Chris Philp – 2022 Statement on Online Safety

The statement made by Chris Philp, the Parliamentary Under-Secretary of State for Digital, Culture, Media and Sport, in the House of Commons on 25 February 2022.

The Government recognise the impact that online abuse, including anonymous abuse, has on people and their online experience. Too many people experience online abuse and protecting users is a priority for this Government.

The Online Safety Bill introduces vital new protections from online abuse. The legislation will require all companies in scope to manage the risk of criminal abuse effectively, including anonymous abuse, on user-to-user services.

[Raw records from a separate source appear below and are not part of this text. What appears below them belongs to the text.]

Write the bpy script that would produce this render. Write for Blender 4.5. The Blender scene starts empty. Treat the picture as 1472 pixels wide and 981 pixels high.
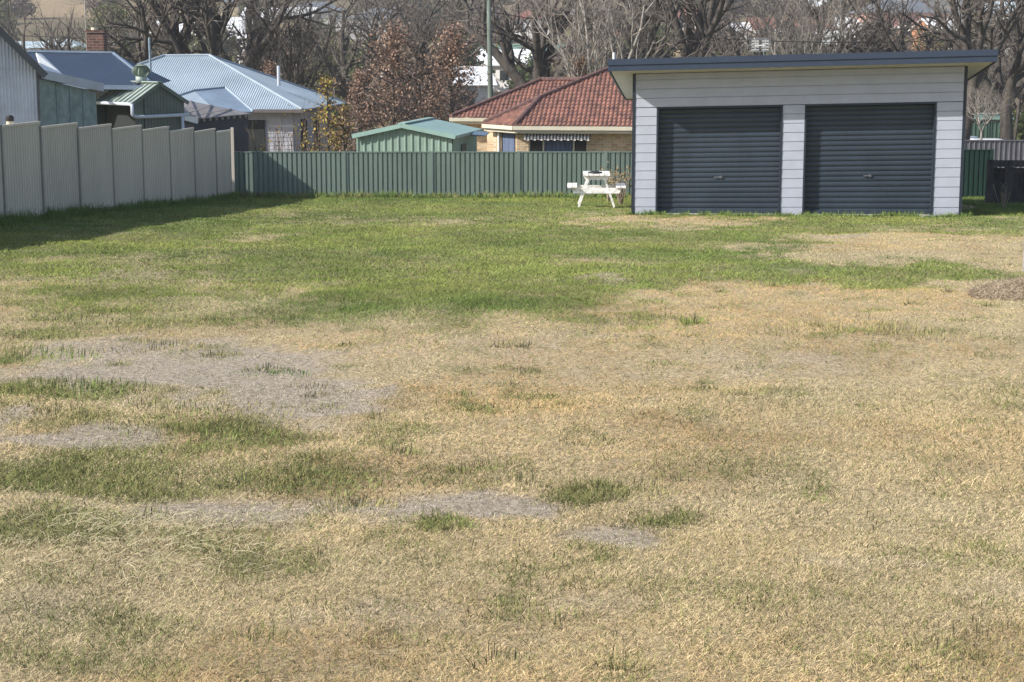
import bpy, math, random
import numpy as np
from mathutils import Vector, Matrix
from math import radians as R, sin, cos, tan, pi

random.seed(7); rng = np.random.default_rng(11)
scene = bpy.context.scene
COL = scene.collection

# ------------------------------------------------------------------ camera maths
F = 2500.0; CX, CY = 736.0, 490.5; HZ = 70.0
CAM = Vector((0, 0, 1.75))
PITCH = math.atan((CY - HZ) / F)
FW = Vector((0, cos(PITCH), -sin(PITCH))); UP = Vector((0, sin(PITCH), cos(PITCH)))
SLOPE = 0.0479

def P(px, py, s):
    """world point seen at photo pixel px,py at depth where the scale is s px per metre"""
    d = Vector((1, 0, 0)) * ((px - CX) / F) + UP * (-(py - CY) / F) + FW
    return CAM + d * (F / s)

def project(X, Y, Z):
    dz = Z - CAM.z
    zc = Y * cos(PITCH) - dz * sin(PITCH)
    yc = Y * sin(PITCH) + dz * cos(PITCH)
    return CX + F * X / zc, CY - F * yc / zc, F / zc

# ------------------------------------------------------------------ numpy noise
def _hash(ix, iy, seed):
    h = (ix.astype(np.int64) * 374761393 + iy.astype(np.int64) * 668265263 + seed * 1442695041) & 0x7fffffff
    h = ((h ^ (h >> 13)) * 1274126177) & 0x7fffffff
    return ((h ^ (h >> 16)) & 0xffff) / 65535.0
def vnoise(x, y, seed=0):
    ix = np.floor(x); iy = np.floor(y); fx = x - ix; fy = y - iy
    fx = fx * fx * (3 - 2 * fx); fy = fy * fy * (3 - 2 * fy)
    ix = ix.astype(np.int64); iy = iy.astype(np.int64)
    a = _hash(ix, iy, seed); b = _hash(ix + 1, iy, seed); c = _hash(ix, iy + 1, seed); d = _hash(ix + 1, iy + 1, seed)
    return (a * (1 - fx) + b * fx) * (1 - fy) + (c * (1 - fx) + d * fx) * fy
def fbm(x, y, seed=0, o=4):
    t = 0; a = .5; n = 0
    for i in range(o):
        t = t + a * vnoise(x * 2 ** i, y * 2 ** i, seed + i * 17); n += a; a *= .5
    return t / n

# ------------------------------------------------------------------ terrain
def terrain(X, Y):
    X = np.asarray(X, float); Y = np.asarray(Y, float)
    z = np.interp(Y, [-60, 0, 112, 150, 175, 260, 400, 600, 900, 1600], [2.9, 0, -5.365, -6.2, -6.0, -.6, 8.0, 24.0, 60, 62])
    lawn = np.clip((49 - Y) / 4, 0, 1)
    z = z + lawn * (.08 * (fbm(X * .35, Y * .25, 3) - .5) + .07 * (fbm(X * 1.6, Y * 1.2, 5) - .5))
    # rise towards the pale fence
    fl = X - (-12.70 + .108 * Y)
    z = z + lawn * .14 * np.exp(-np.clip(fl, 0, None) / 1.6) * np.clip((44 - Y) / 10, 0, 1)
    far = np.clip((Y - 170) / 120, 0, 1)
    z = z + far * 9 * (fbm(X * .008 + 3, Y * .008, 9) - .5)
    z = z + np.clip((Y - 330) / 300, 0, 1) * 12 * (fbm(X * .02, Y * .015, 12) - .5)
    return z
def gz(x, y): return float(terrain(np.array([x]), np.array([y]))[0])

# ------------------------------------------------------------------ materials
MATS = {}
def mat(name, color, rough=.8, var=.12, scale=6., bump=0., bscale=40., metal=0., col2=None, stretch=None, spec=.4, detail=5):
    if name in MATS: return MATS[name]
    m = bpy.data.materials.new(name); m.use_nodes = True; nt = m.node_tree; N = nt.nodes; L = nt.links
    b = N['Principled BSDF']; b.inputs['Roughness'].default_value = rough; b.inputs['Metallic'].default_value = metal
    b.inputs['Specular IOR Level'].default_value = spec
    tc = N.new('ShaderNodeTexCoord'); mp = N.new('ShaderNodeMapping'); L.new(tc.outputs['Object'], mp.inputs[0])
    if stretch: mp.inputs['Scale'].default_value = stretch
    n = N.new('ShaderNodeTexNoise'); n.inputs['Scale'].default_value = scale; n.inputs['Detail'].default_value = detail
    n.inputs['Roughness'].default_value = .65
    L.new(mp.outputs[0], n.inputs['Vector'])
    r = N.new('ShaderNodeValToRGB'); L.new(n.outputs[0], r.inputs[0])
    c = color
    lo = [max(0, v * (1 - var * 1.6)) for v in c]; hi = [min(1, v * (1 + var)) for v in c]
    if col2: lo = col2
    r.color_ramp.elements[0].position = .32; r.color_ramp.elements[0].color = (*lo, 1)
    r.color_ramp.elements[1].position = .66; r.color_ramp.elements[1].color = (*hi, 1)
    L.new(r.outputs[0], b.inputs['Base Color'])
    if bump > 0:
        n2 = N.new('ShaderNodeTexNoise'); n2.inputs['Scale'].default_value = bscale; n2.inputs['Detail'].default_value = 4
        L.new(mp.outputs[0], n2.inputs['Vector'])
        bp = N.new('ShaderNodeBump'); bp.inputs['Strength'].default_value = bump; bp.inputs['Distance'].default_value = .02
        L.new(n2.outputs[0], bp.inputs['Height']); L.new(bp.outputs[0], b.inputs['Normal'])
    MATS[name] = m; return m

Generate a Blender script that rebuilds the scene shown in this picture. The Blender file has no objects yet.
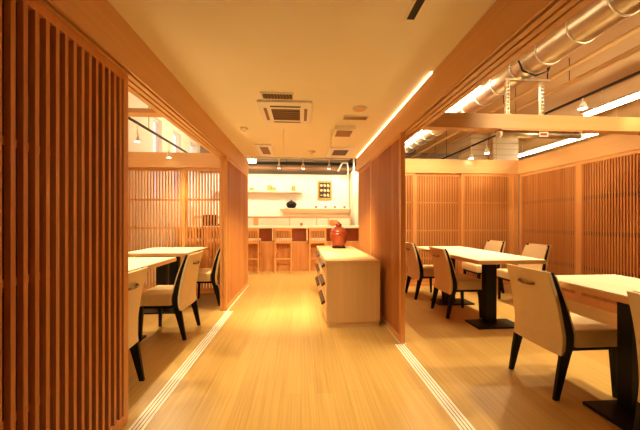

Companies will need to assess the functionality of anonymous and pseudonymous profiles and the role they play in allowing illegal abuse and mitigate the risk associated with such functionality.

All services likely to be accessed by children will also have to put in place appropriate measures to protect children from cyber-bullying and other forms of abuse, whether anonymous or not.

Category 1 companies—those which are high risk and high reach—will also have to set out clearly what abusive content they accept on their platform for adults and have effective systems in place to enforce their terms and conditions.

The Government recognise concerns that have been raised by the Joint Committee during pre-legislative scrutiny of the Bill, alongside the Digital, Culture, Media and Sport Committee, the Petitions Committee and others regarding the impact of online abuse and ensuring users have more control over whom they interact with online, while protecting the right of individuals to be anonymous if they choose. We thank the committees and campaigners for their scrutiny of the Online Safety Bill.

As a result, I am pleased to announce that we will strengthen the duties in the Online Safety Bill by adding two new additional duties on category 1 companies to provide adults with optional user verification and user empowerment tools.

The user verification duty will require category 1 companies to provide their adult users with an option to verify their identity. Ofcom will set out in guidance how companies can fulfil this new duty and the verification options companies could use. In developing this guidance, Ofcom must ensure that the possible verification measures are accessible to vulnerable users and consult the Information Commissioner, as well as vulnerable adult users and technical experts.

The user empowerment tools duty will require category 1 companies to provide tools to give adults more control over whom they interact with and the legal content they see. Under the proposed new duty, for harmful content that category 1 companies do allow, they would have to provide users with the tools to control what types of harmful content they see. This could include, for example, content on the discussion of self-harm recovery which may be tolerated on a category 1 service but which a particular user may not want to see.

In addition to the existing provisions in the Bill, the new duties will help provide robust protections for adults, including vulnerable adults, while protecting freedom of expression online.